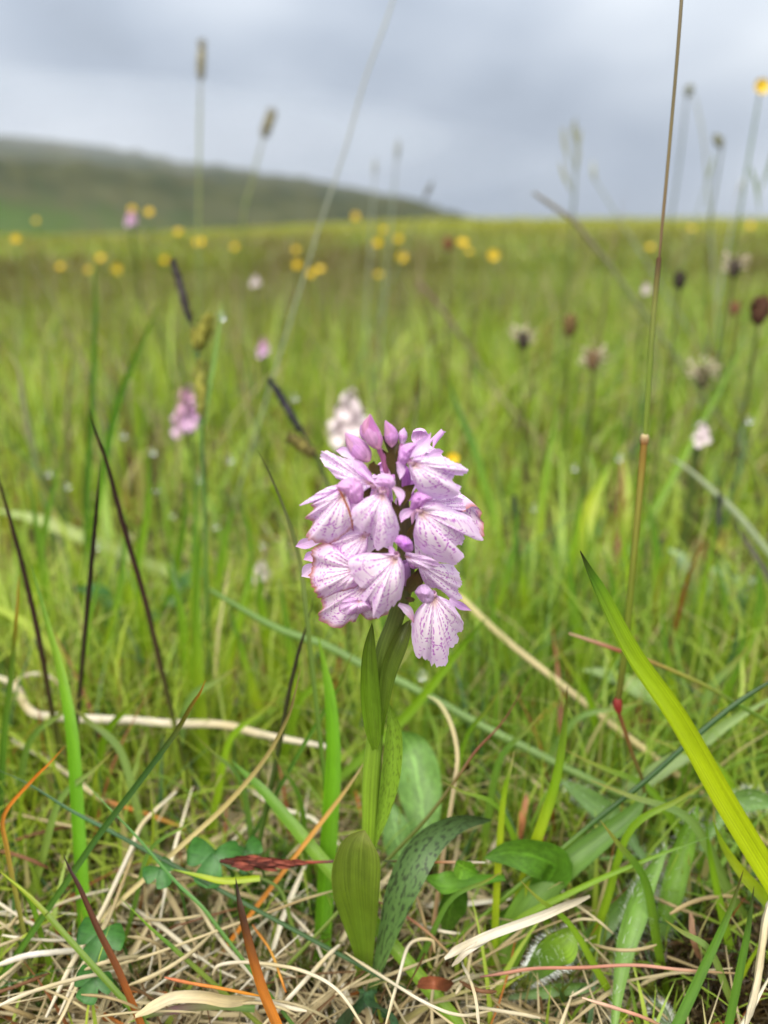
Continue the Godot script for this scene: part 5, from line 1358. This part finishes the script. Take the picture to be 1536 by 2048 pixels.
	tube(b, [P(1150, 235, 0.72), P(1153, 300, 0.72), P(1146, 420, 0.72), at], even(0.0011, 0.5), [C(130, 134, 110), C(110, 130, 70)], 18, 6)
	part(b, "stem", M.leaf, o, at)
	for s in [[1125, 250, 1140, 330], [1163, 255, 1152, 330], [1120, 322, 1145, 385], [1148, 240, 1152, 290], [1160, 300, 1150, 360]]:
		b = Buf.new()
		ribbon(b, [P(s[0], s[1], 0.72), P((s[0] + s[2]) * 0.5 - 3, (s[1] + s[3]) * 0.5, 0.72), P(s[2], s[3], 0.72)], leafy(0.002), Vector3(0, 0, 1), [C(140, 140, 116), C(110, 116, 84)], 0.4, 8, 2)
		part(b, "spikelet", M.straw, o, at)


const MARKS := [[250, 1000, "the long dark rush tip"], [185, 1250, "the straight blackish rush"], [50, 1120, "the rush cut by the left edge"], [345, 520, "the upright black sedge spike"], [400, 780, "the left sedge's lowest spike"], [374, 815, "the small pink orchid"], [570, 810, "the leaning black sedge spike"], [698, 826, "the white orchid"], [800, 1050, "the main orchid's flowers"], [430, 1705, "the large trefoil"], [530, 1725, "the dead seed head"], [715, 1800, "the big base leaf"], [520, 1900, "the orange based blade"], [195, 1860, "the brown and orange blade"], [60, 1560, "the bent orange blade"], [150, 1600, "the widest bright blade"], [390, 2000, "the crumpled sheath"], [350, 1445, "the long bleached stalk"], [230, 1750, "the long slanting straw"], [1040, 1850, "the white forked straw"], [1100, 1900, "the curled hairy leaf"], [1240, 1930, "the long hairy leaf"], [1340, 1780, "the upright hairy leaf"], [1470, 1950, "the brown moss"], [1350, 1440, "the broad slanting blade"], [1290, 880, "the joint of the tall stalk"], [1235, 1405, "the red joint of the tall stalk"], [1403, 862, "the small white flower at right"], [1436, 1040, "the black sedge spike at right"], [1030, 1025, "the short black sedge spike"], [1522, 622, "the large brown plantain head"], [1405, 755, "the lowest plantain head"], [522, 1138, "the tiny white flower"], [840, 1550, "the pale oval leaf"], [930, 1750, "the low leafy plant"], [870, 1980, "the red brown dead leaf"], [10, 1950, "the left edge"], [600, 2040, "the bottom edge"]]
var told := {}

func where(x: float, y: float, what: String, tail := "") -> String:  # a label by the nearest landmark, no two alike
	var order := MARKS.duplicate()
	order.sort_custom(func(a, b): return Vector2(a[0] - x, a[1] - y).length() < Vector2(b[0] - x, b[1] - y).length())
	for m in order:
		var q := Vector2(x - m[0], y - m[1])
		var dir := "beside"
		if q.length() > 14:
			var h := "left" if q.x < 0 else "right"
			dir = ("just " if q.length() < 70 else "") + (h + " of" if absf(q.x) > 2.0 * absf(q.y) else (("above" if q.y < 0 else "below") + ("" if absf(q.y) > 2.0 * absf(q.x) else " and " + h + " of")))
		var l := "%s %s %s%s" % [what, dir, m[2], tail]
		if not told.has(l):
			told[l] = true
			return l
	return what

func build_drops():
	for s in [[443, 633, 0.298, 11], [195, 1092, 0.36, 9], [305, 903, 0.42, 9], [247, 870, 0.45, 8], [135, 972, 0.42, 8], [97, 946, 0.42, 9], [402, 957, 0.42, 9], [460, 918, 0.42, 9], [432, 1052, 0.40, 8], [380, 1140, 0.36, 8], [378, 1165, 0.36, 8], [1500, 840, 0.40, 9], [1240, 914, 0.42, 9], [1404, 880, 0.42, 9], [1412, 868, 0.42, 9], [430, 1170, 0.36, 8], [844, 1350, 0.25, 14], [525, 1090, 0.36, 8], [1150, 935, 0.42, 8], [313, 980, 0.42, 7], [1068, 1015, 0.42, 8], [590, 795, 0.5, 8], [1490, 1190, 0.38, 9], [345, 1030, 0.42, 7]]:
		var c := P(s[0], s[1], s[2])
		var m := SphereMesh.new()
		m.radius = s[3] * 0.85 * s[2] / F
		m.height = m.radius * 2.0
		m.radial_segments = 14
		m.rings = 8
		var o := MeshInstance3D.new()
		o.name = numbered("dew_drop")
		o.mesh = m
		o.material_override = M.water
		o.position = c
		add_child(o)
		tag(o, where(s[0], s[1], "clear round dew drop"), "dew drop", "dew drops on the grass")
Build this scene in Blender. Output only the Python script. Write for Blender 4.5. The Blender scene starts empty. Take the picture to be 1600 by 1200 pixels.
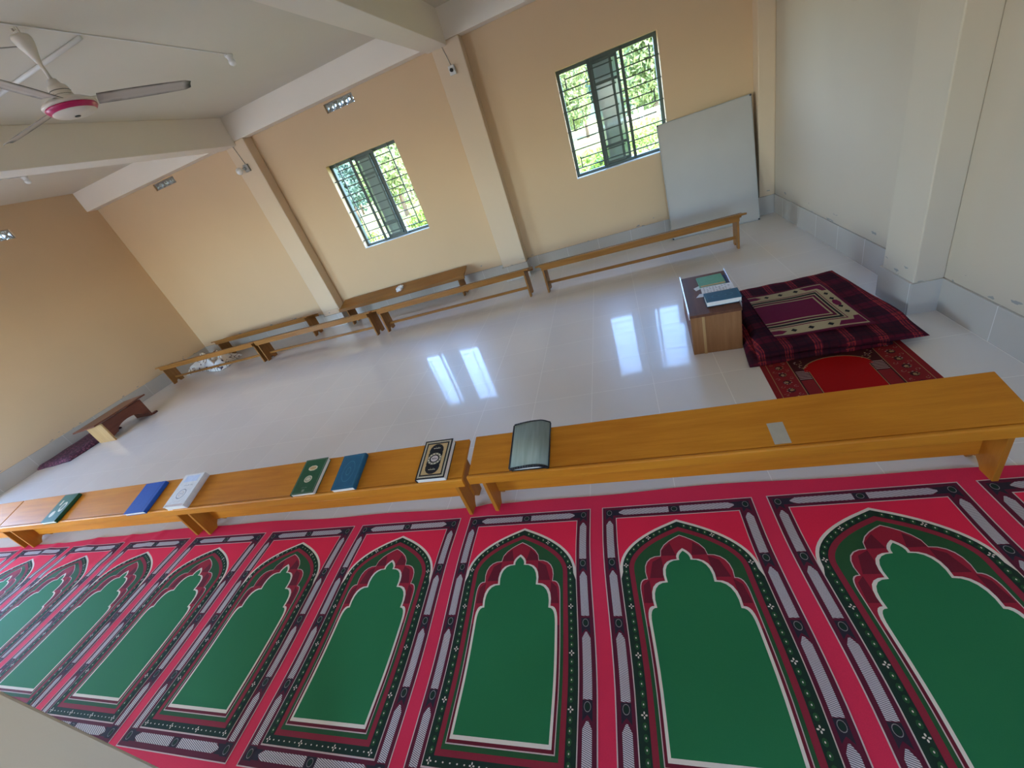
= = = =
Give again exactly the lines running from the beginning of the material above through the line that contains "M.straw, o, at)", and leave out every picture.

Continue the Godot script for this scene: part 5, from line 1358. This part finishes the script. Take the picture to be 1536 by 2048 pixels.
	tube(b, [P(1150, 235, 0.72), P(1153, 300, 0.72), P(1146, 420, 0.72), at], even(0.0011, 0.5), [C(130, 134, 110), C(110, 130, 70)], 18, 6)
	part(b, "stem", M.leaf, o, at)
	for s in [[1125, 250, 1140, 330], [1163, 255, 1152, 330], [1120, 322, 1145, 385], [1148, 240, 1152, 290], [1160, 300, 1150, 360]]:
		b = Buf.new()
		ribbon(b, [P(s[0], s[1], 0.72), P((s[0] + s[2]) * 0.5 - 3, (s[1] + s[3]) * 0.5, 0.72), P(s[2], s[3], 0.72)], leafy(0.002), Vector3(0, 0, 1), [C(140, 140, 116), C(110, 116, 84)], 0.4, 8, 2)
		part(b, "spikelet", M.straw, o, at)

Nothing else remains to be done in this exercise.